Ready to turn your idea into a business? Here are some terms you should know

So, you’re ready to turn your great idea into a business. Now what? Add these terms to your vocabulary and use them in your business plan, pitch decks, and in your communication with financial investors and industry partners!

The real MVP

MVP stands for minimum viable product. An MVP is a simple, functional version of your idea that can be tested in the marketplace swiftly. It is often essential to establish an MVP prior to industry collaboration so that partners can see your technology at work.

It’s important that an MVP prototype be relatively easy to make or duplicate because you will be testing it again and again until it works. Prospective industry partners are often eager to hear about the status of prototypes and the success they have had.

Before you settle on a terrific prototype, remember to make sure that your focus is on the end-user. Don’t be afraid to be specific! Unlike your business plan, which will no doubt cover multiple outcomes, an MVP can be clearly defined to test the needs of one audience. Be efficient and specific to a single hypothesis to figure out if that hypothesis is viable.

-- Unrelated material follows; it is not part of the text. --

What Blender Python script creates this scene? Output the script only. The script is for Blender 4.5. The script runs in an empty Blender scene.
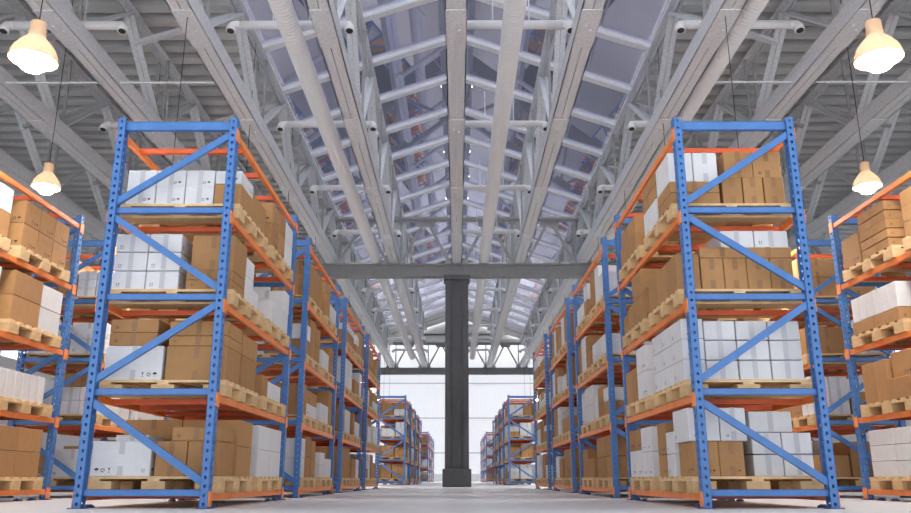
import bpy, math, random
from math import sin, cos, pi, radians, atan2, sqrt
from mathutils import Vector, Matrix
random.seed(11)
S = bpy.context.scene
COL = S.collection
V = Vector

# ------------------------------------------------------------------ helpers
def tag(o, label=None, cat=None, group=None, kind=None):
    if label: o['label'] = label
    if cat: o['category'] = cat
    if group: o['group'] = group
    if kind: o['kind'] = kind
    return o

def empty(name, loc=(0, 0, 0)):
    o = bpy.data.objects.new(name, None)
    o.empty_display_size = .1
    COL.objects.link(o)
    o.location = loc
    return o

def link(name, me, parent=None, loc=(0, 0, 0), rot=None):
    o = bpy.data.objects.new(name, me)
    COL.objects.link(o)
    o.location = loc
    if rot: o.rotation_euler = rot
    if parent: o.parent = parent
    return o

def copy_tree(o, parent=None):
    c = o.copy()
    COL.objects.link(c)
    if parent: c.parent = parent
    for ch in KIDS.get(o.name, []):
        d = copy_tree(ch, c)
        KIDS.setdefault(c.name, []).append(d)
    return c
KIDS = {}
def part(name, me, parent, loc=(0, 0, 0)):
    o = link(name, me, parent, loc)
    KIDS.setdefault(parent.name, []).append(o)
    return o

class MB:
    def __init__(s):
        s.v = []; s.f = []; s.m = []
    def face(s, pts, m=0):
        n = len(s.v); s.v += [tuple(p) for p in pts]
        s.f.append(tuple(range(n, n + len(pts)))); s.m.append(m)
    def box(s, x0, x1, y0, y1, z0, z1, m=0, M=None):
        n = len(s.v)
        P = [V(p) for p in ((x0,y0,z0),(x1,y0,z0),(x1,y1,z0),(x0,y1,z0),(x0,y0,z1),(x1,y0,z1),(x1,y1,z1),(x0,y1,z1))]
        if M: P = [M @ p for p in P]
        s.v += [tuple(p) for p in P]
        for q in ((0,3,2,1),(4,5,6,7),(0,1,5,4),(1,2,6,5),(2,3,7,6),(3,0,4,7)):
            s.f.append(tuple(n + i for i in q)); s.m.append(m)
    def bbox(s, x0, x1, y0, y1, z0, z1, b=.006, m=0):
        # box with chamfered edges
        n = len(s.v)
        xs=(x0,x1); ys=(y0,y1); zs=(z0,z1); idx={}
        for i in (0,1):
            for j in (0,1):
                for k in (0,1):
                    sx=b if i==0 else -b; sy=b if j==0 else -b; sz=b if k==0 else -b
                    X,Y,Z=xs[i],ys[j],zs[k]
                    for a,p in (('x',(X,Y+sy,Z+sz)),('y',(X+sx,Y,Z+sz)),('z',(X+sx,Y+sy,Z))):
                        idx[(i,j,k,a)]=len(s.v); s.v.append(p)
        def add(q, flip):
            q=[idx[t] for t in q]
            if flip: q=q[::-1]
            s.f.append(tuple(q)); s.m.append(m)
        for i in (0,1):
            add([(i,0,0,'x'),(i,1,0,'x'),(i,1,1,'x'),(i,0,1,'x')], i==0)
            add([(0,i,0,'y'),(1,i,0,'y'),(1,i,1,'y'),(0,i,1,'y')], i==1)
            add([(0,0,i,'z'),(1,0,i,'z'),(1,1,i,'z'),(0,1,i,'z')], i==0)
        for i in (0,1):
            for j in (0,1):
                add([(i,j,0,'x'),(i,j,1,'x'),(i,j,1,'y'),(i,j,0,'y')], (i+j)%2==1)
                add([(i,0,j,'x'),(i,1,j,'x'),(i,1,j,'z'),(i,0,j,'z')], (i+j)%2==0)
                add([(0,i,j,'y'),(1,i,j,'y'),(1,i,j,'z'),(0,i,j,'z')], (i+j)%2==1)
                for k in (0,1):
                    add([(i,j,k,'x'),(i,j,k,'y'),(i,j,k,'z')], (i+j+k)%2==1)
    def bar(s, a, b, w, h, up=(0,0,1), m=0):
        a = V(a); b = V(b); d = (b - a); L = d.length; d.normalize()
        u = V(up)
        if abs(d.dot(u)) > .98: u = V((1,0,0))
        sx = d.cross(u).normalized(); uz = sx.cross(d).normalized()
        M = Matrix((( sx.x, d.x, uz.x, a.x),(sx.y, d.y, uz.y, a.y),(sx.z, d.z, uz.z, a.z),(0,0,0,1)))
        s.box(-w/2, w/2, 0, L, -h/2, h/2, m, M)
    def tube(s, pts, r, n=12, m=0, cap=True):
        pts = [V(p) for p in pts]
        rs = r if isinstance(r, (list, tuple)) else [r]*len(pts)
        base = len(s.v)
        d0 = (pts[1]-pts[0]).normalized()
        u = V((0,0,1)) if abs(d0.z) < .9 else V((1,0,0))
        for i, p in enumerate(pts):
            if i == 0: d = pts[1]-pts[0]
            elif i == len(pts)-1: d = pts[-1]-pts[-2]
            else: d = (pts[i+1]-pts[i]).normalized() + (pts[i]-pts[i-1]).normalized()
            d.normalize()
            a = d.cross(u).normalized(); u = a.cross(d).normalized()
            for k in range(n):
                t = 2*pi*k/n
                s.v.append(tuple(p + (a*cos(t) + u*sin(t))*rs[i]))
        for i in range(len(pts)-1):
            for k in range(n):
                s.f.append((base+i*n+k, base+i*n+(k+1)%n, base+(i+1)*n+(k+1)%n, base+(i+1)*n+k)); s.m.append(m)
        if cap:
            s.f.append(tuple(base+k for k in range(n))[::-1]); s.m.append(m)
            e = base+(len(pts)-1)*n
            s.f.append(tuple(e+k for k in range(n))); s.m.append(m)
    def lathe(s, prof, n=24, m=0, c=(0,0,0)):
        base = len(s.v)
        for r, z in prof:
            for k in range(n):
                t = 2*pi*k/n; s.v.append((c[0]+r*cos(t), c[1]+r*sin(t), c[2]+z))
        for i in range(len(prof)-1):
            for k in range(n):
                s.f.append((base+i*n+k, base+i*n+(k+1)%n, base+(i+1)*n+(k+1)%n, base+(i+1)*n+k)); s.m.append(m)
    def plate(s, o, u, v, nn, W, H, p, r, t, m=0):
        # perforated strip: origin o, width dir u, height dir v, thickness dir nn
        o, u, v, nn = V(o), V(u), V(v), V(nn)
        n = max(1, round(H/p)); p = H/n
        ow = [(0,0),(.5,0),(1,0),(1,.5),(1,1),(.5,1),(0,1),(0,.5)]
        for i in range(n):
            b = len(s.v)
            for lay in (0, 1):
                for a, c in ow:
                    s.v.append(tuple(o + u*(W*a) + v*(p*(i+c)) + nn*(t*lay)))
                for a, c in ow:
                    q = V((a-.5, c-.5)).normalized()
                    s.v.append(tuple(o + u*(W*.5 + q.x*r) + v*(p*(i+.5) + q.y*r*1.15) + nn*(t*lay)))
            for k in range(8):
                k2 = (k+1) % 8
                s.f.append((b+k, b+k2, b+8+k2, b+8+k)); s.m.append(m)
                s.f.append((b+16+k, b+24+k, b+24+k2, b+16+k2)); s.m.append(m)
                s.f.append((b+8+k, b+8+k2, b+24+k2, b+24+k)); s.m.append(m)
        for a in (0, 1):
            e = o + u*(W*a)
            s.face([e, e+v*H, e+v*H+nn*t, e+nn*t], m)
    def mesh(s, name, mats, smooth=False):
        me = bpy.data.meshes.new(name)
        me.from_pydata(s.v, [], s.f)
        for m in mats: me.materials.append(m)
        if len(mats) > 1: me.polygons.foreach_set('material_index', s.m)
        if smooth: me.polygons.foreach_set('use_smooth', [True]*len(me.polygons))
        me.update()
        return me
    def build(s, name, mats, parent=None, loc=(0,0,0), smooth=False):
        if not isinstance(mats, (list, tuple)): mats = [mats]
        me = s.mesh(name, mats, smooth)
        return part(name, me, parent, loc) if parent else link(name, me, None, loc)

# ------------------------------------------------------------------ materials
def mat(name, col, rough=.5, metal=0., noise=None, rand=0., spec=.5, bump=0.):
    m = bpy.data.materials.new(name); m.use_nodes = True
    nt = m.node_tree; b = nt.nodes['Principled BSDF']
    b.inputs['Base Color'].default_value = (*col, 1)
    b.inputs['Roughness'].default_value = rough
    b.inputs['Metallic'].default_value = metal
    b.inputs['Specular IOR Level'].default_value = spec
    last = None
    if noise:
        sc, amt = noise
        tc = nt.nodes.new('ShaderNodeTexCoord')
        nz = nt.nodes.new('ShaderNodeTexNoise'); nz.inputs['Scale'].default_value = sc
        nz.inputs['Detail'].default_value = 6
        nt.links.new(tc.outputs['Object'], nz.inputs['Vector'])
        mr = nt.nodes.new('ShaderNodeMapRange')
        mr.inputs['From Min'].default_value = .3; mr.inputs['From Max'].default_value = .7
        mr.inputs['To Min'].default_value = 1-amt; mr.inputs['To Max'].default_value = 1+amt
        nt.links.new(nz.outputs['Fac'], mr.inputs['Value'])
        last = mr.outputs['Result']
        if bump:
            bp = nt.nodes.new('ShaderNodeBump'); bp.inputs['Strength'].default_value = bump
            bp.inputs['Distance'].default_value = .01
            nt.links.new(nz.outputs['Fac'], bp.inputs['Height']); nt.links.new(bp.outputs[0], b.inputs['Normal'])
    if rand:
        oi = nt.nodes.new('ShaderNodeObjectInfo')
        m2 = nt.nodes.new('ShaderNodeMapRange')
        m2.inputs['To Min'].default_value = 1-rand; m2.inputs['To Max'].default_value = 1+rand
        nt.links.new(oi.outputs['Random'], m2.inputs['Value'])
        if last:
            mm = nt.nodes.new('ShaderNodeMath'); mm.operation = 'MULTIPLY'
            nt.links.new(last, mm.inputs[0]); nt.links.new(m2.outputs[0], mm.inputs[1]); last = mm.outputs[0]
        else: last = m2.outputs[0]
    if last:
        vm = nt.nodes.new('ShaderNodeVectorMath'); vm.operation = 'SCALE'
        vm.inputs[0].default_value = col
        nt.links.new(last, vm.inputs['Scale']); nt.links.new(vm.outputs[0], b.inputs['Base Color'])
    return m

def emis(name, col, st):
    m = bpy.data.materials.new(name); m.use_nodes = True
    nt = m.node_tree; nt.nodes.clear()
    e = nt.nodes.new('ShaderNodeEmission'); o = nt.nodes.new('ShaderNodeOutputMaterial')
    e.inputs[0].default_value = (*col, 1); e.inputs[1].default_value = st
    nt.links.new(e.outputs[0], o.inputs[0]); return m

def glassy(name, tint, gloss, fac, rough=.02):
    m = bpy.data.materials.new(name); m.use_nodes = True
    nt = m.node_tree; nt.nodes.clear()
    t = nt.nodes.new('ShaderNodeBsdfTransparent'); t.inputs[0].default_value = (*tint, 1)
    g = nt.nodes.new('ShaderNodeBsdfGlossy'); g.inputs[0].default_value = (*gloss, 1); g.inputs['Roughness'].default_value = rough
    x = nt.nodes.new('ShaderNodeMixShader'); o = nt.nodes.new('ShaderNodeOutputMaterial')
    x.inputs[0].default_value = fac
    nt.links.new(t.outputs[0], x.inputs[1]); nt.links.new(g.outputs[0], x.inputs[2]); nt.links.new(x.outputs[0], o.inputs[0])
    return m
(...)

It’s important to know what your addressable market is when talking to both financial investors and industry partners. While the MVP should be targeted towards one audience, the research you do about any potential consumers will have to be both detailed and broad. This might sound like conflicting advice until you understand the three levels of an addressable market: TAM, SAM, and SOM.

First, any new company needs to consider their TAM, or Total Addressable (sometimes also called Available) Market. This contains everyone you would like to reach with your product or idea.

Following close behind is your SAM, the Segmented Addressable Market or Served Available Market. This is the subset of your TAM you will target first, most likely using the great new MVP you just created.

SOM, your Share of the Market, is the realistic portion of your SAM that you can reach, usually in the second or third year of business. Understanding your SOM forecast in and out is a great way to attract both financial investors and industry partners.